▸ Work required: Go through the data below and gather each line containing "script".

▸ Source data:

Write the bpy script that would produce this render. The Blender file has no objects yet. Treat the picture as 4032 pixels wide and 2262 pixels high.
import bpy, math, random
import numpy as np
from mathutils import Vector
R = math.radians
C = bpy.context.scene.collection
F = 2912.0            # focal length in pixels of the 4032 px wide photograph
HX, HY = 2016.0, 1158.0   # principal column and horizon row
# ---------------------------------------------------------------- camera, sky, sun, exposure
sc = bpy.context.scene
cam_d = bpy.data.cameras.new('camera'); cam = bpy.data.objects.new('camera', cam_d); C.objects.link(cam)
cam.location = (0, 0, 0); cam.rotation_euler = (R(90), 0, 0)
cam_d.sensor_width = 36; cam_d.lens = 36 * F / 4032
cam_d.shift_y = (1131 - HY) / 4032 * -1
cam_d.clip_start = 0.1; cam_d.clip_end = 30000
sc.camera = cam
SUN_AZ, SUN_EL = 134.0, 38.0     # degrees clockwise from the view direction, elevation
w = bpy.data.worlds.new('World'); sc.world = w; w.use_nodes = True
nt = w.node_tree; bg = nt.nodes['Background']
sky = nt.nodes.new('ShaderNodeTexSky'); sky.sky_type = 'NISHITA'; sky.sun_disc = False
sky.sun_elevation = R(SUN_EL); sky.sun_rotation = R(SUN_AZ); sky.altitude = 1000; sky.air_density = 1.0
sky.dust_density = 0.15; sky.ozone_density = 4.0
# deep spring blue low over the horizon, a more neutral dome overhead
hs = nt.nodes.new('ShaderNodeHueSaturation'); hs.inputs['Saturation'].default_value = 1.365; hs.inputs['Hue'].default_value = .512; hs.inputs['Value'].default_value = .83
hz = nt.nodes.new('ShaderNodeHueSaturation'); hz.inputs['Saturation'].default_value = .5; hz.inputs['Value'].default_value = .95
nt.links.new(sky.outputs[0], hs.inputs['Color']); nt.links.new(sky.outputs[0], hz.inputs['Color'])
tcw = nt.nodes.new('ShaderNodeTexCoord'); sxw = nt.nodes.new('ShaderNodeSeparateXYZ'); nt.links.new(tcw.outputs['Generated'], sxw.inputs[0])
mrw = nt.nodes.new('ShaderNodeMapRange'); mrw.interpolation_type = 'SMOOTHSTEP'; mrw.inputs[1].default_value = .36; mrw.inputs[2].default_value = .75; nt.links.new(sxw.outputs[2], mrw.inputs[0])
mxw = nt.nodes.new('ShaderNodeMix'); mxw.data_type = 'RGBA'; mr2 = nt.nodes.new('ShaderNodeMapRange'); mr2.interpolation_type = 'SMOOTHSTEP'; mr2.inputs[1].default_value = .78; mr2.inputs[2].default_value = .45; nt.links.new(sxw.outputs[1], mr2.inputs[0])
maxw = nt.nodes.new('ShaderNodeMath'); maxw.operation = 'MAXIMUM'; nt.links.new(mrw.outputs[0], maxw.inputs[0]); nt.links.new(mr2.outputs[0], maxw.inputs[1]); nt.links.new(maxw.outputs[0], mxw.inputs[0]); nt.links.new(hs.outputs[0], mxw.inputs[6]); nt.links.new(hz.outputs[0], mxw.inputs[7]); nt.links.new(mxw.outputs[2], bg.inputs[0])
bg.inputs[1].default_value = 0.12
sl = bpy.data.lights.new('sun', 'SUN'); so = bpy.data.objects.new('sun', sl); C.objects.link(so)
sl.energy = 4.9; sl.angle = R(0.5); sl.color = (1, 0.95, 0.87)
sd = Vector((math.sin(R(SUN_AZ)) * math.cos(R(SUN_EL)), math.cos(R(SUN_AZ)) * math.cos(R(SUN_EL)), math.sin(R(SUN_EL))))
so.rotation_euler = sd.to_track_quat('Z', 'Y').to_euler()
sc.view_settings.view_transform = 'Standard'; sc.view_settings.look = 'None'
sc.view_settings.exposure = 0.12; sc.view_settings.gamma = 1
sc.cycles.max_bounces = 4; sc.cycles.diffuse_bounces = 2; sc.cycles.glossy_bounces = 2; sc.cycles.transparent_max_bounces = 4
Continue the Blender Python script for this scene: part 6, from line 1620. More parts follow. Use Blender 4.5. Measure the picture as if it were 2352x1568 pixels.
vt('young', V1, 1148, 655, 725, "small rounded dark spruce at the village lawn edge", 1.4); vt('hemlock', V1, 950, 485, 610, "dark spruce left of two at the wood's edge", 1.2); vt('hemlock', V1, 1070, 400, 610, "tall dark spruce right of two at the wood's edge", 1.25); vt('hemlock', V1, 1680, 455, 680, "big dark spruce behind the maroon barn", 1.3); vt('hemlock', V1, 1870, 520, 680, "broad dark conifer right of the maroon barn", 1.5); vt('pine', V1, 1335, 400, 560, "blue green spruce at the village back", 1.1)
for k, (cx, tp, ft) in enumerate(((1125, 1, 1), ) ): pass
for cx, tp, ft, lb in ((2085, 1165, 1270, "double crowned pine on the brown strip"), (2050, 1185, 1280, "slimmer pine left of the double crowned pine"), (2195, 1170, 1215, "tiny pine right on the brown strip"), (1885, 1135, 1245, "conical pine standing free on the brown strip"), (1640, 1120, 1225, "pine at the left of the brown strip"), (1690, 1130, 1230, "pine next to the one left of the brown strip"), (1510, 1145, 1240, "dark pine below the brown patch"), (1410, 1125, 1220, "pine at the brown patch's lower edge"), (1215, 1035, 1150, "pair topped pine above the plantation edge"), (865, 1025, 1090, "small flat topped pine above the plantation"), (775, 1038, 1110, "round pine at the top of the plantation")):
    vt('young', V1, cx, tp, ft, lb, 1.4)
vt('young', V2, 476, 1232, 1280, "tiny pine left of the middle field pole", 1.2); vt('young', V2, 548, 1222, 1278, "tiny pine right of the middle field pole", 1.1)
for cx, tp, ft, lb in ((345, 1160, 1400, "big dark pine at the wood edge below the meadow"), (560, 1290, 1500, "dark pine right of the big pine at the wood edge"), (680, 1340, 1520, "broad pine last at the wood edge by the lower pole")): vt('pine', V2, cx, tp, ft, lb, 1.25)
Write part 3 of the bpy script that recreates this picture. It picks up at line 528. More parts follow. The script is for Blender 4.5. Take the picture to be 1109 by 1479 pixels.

▸ Response to the exercise:
Write the bpy script that would produce this render. The Blender file has no objects yet. Treat the picture as 4032 pixels wide and 2262 pixels high.
Continue the Blender Python script for this scene: part 6, from line 1620. More parts follow. Use Blender 4.5. Measure the picture as if it were 2352x1568 pixels.
Write part 3 of the bpy script that recreates this picture. It picks up at line 528. More parts follow. The script is for Blender 4.5. Take the picture to be 1109 by 1479 pixels.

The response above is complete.